Lots of things in that photo seem bluer than they ought to be - including some non-reflective bits of dark terrain. Thats why I think the colours have been adjusted for some other reference point. Same thing appears in parts of Libya on Google Maps.
According to a new article on Space.com, a research technician at Arizona State, who works on imaging projects for NASA, believes that they are very likely calibration targets for Chinese spy satellites.
OT, but just out of interest here is a picture I took of a very blue lake in Tibet (Yamdrok-Tso), but here is a picture I took of the most ridiculous, child’s coloring book-style cyan lake in New Zealand (Lake Tekapo - pic not retouched in any way). The reason for both lakes’ color is ‘glacial flour’.
this is really awsome, don’t know what these chinese have been doing.

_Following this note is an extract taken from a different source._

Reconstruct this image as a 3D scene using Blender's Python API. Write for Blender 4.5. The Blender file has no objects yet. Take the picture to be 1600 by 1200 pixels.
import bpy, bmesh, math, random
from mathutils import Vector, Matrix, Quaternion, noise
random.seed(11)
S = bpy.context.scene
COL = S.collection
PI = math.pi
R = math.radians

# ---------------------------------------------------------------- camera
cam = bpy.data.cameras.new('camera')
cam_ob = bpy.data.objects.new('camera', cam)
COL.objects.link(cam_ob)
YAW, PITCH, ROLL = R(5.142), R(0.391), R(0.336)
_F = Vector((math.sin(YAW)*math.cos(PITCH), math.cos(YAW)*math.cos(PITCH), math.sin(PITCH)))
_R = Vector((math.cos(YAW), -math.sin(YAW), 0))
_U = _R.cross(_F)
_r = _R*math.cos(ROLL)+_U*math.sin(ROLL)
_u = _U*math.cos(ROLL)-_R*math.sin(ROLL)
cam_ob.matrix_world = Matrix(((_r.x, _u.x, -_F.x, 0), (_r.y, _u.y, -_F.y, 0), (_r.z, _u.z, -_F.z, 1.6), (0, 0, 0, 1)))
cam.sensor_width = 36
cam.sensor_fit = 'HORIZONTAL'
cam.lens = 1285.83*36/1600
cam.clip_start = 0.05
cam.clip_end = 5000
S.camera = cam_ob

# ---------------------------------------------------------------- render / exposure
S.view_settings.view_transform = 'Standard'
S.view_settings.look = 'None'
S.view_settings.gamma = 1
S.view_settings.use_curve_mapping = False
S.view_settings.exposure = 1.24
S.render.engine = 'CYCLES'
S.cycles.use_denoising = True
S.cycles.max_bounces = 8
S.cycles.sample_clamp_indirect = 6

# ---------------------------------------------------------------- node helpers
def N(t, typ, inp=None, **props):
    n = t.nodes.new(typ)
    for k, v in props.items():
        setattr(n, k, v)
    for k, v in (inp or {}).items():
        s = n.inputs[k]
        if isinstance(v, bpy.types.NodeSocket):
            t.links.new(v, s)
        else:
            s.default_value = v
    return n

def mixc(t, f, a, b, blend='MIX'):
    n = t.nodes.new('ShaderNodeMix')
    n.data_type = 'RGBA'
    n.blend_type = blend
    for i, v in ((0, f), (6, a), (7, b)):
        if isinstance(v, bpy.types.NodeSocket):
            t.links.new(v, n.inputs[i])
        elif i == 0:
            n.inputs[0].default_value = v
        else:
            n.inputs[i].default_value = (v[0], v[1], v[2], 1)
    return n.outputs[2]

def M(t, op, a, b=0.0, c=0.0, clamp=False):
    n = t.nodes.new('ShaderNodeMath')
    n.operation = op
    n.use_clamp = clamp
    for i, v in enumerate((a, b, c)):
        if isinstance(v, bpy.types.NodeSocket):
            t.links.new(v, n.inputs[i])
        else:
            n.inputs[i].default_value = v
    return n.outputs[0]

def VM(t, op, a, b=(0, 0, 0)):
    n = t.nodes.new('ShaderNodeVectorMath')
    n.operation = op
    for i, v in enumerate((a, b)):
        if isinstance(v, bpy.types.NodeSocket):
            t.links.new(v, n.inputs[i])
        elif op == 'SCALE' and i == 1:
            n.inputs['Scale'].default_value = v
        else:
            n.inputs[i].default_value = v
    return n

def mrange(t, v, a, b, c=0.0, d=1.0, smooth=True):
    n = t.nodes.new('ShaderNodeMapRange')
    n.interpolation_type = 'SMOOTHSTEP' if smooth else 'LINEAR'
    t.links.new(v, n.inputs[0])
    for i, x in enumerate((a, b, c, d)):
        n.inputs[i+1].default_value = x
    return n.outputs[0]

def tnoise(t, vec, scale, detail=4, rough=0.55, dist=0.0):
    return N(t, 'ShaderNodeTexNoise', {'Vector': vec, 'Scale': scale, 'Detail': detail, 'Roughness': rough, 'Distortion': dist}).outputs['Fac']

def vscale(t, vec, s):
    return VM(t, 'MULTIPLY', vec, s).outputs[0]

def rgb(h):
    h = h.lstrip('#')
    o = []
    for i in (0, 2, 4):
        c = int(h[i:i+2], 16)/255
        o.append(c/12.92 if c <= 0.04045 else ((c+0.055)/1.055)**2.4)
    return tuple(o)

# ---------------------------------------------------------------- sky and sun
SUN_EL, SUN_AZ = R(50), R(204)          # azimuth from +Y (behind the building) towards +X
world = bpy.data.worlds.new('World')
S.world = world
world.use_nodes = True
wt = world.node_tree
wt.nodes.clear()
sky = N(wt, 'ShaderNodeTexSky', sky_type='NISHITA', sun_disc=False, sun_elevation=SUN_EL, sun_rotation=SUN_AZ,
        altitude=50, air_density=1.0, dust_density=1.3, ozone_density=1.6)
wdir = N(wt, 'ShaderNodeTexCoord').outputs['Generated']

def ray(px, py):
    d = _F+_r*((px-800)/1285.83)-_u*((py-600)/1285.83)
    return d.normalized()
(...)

If you zoom out, you can see where the blue cast isn’t natural . Here’s a link that shows one of the boundaries :
Yeah, I was going to guess bombing range targets.
That makes sense.
Seems to me that the seam you’re referencing is where two images were stitched together and that they may have been taken at different times of day. If the sun were in a different position in both images, there very well could be a natural blue hue cast due to the filtering of yellow and red light by the atmosphere.
I’m sure the images were taken at different times and stitched together - and it’s possible the colour cast is entirely natural, but as it’s all sorts of things that are blue - including rocks and soil (that probably shouldn’t really appear blue even if illuminated by blue light), I believe a more likely explanation is that the images have been adjusted by attenuating the level of red in them, for some reason.
…Either way, I don’t believe the objects on the ground are as physically blue as they appear in those images
I still think they’re reflecting the sky. At other altitudes where the sky is hazy, they appear light gray.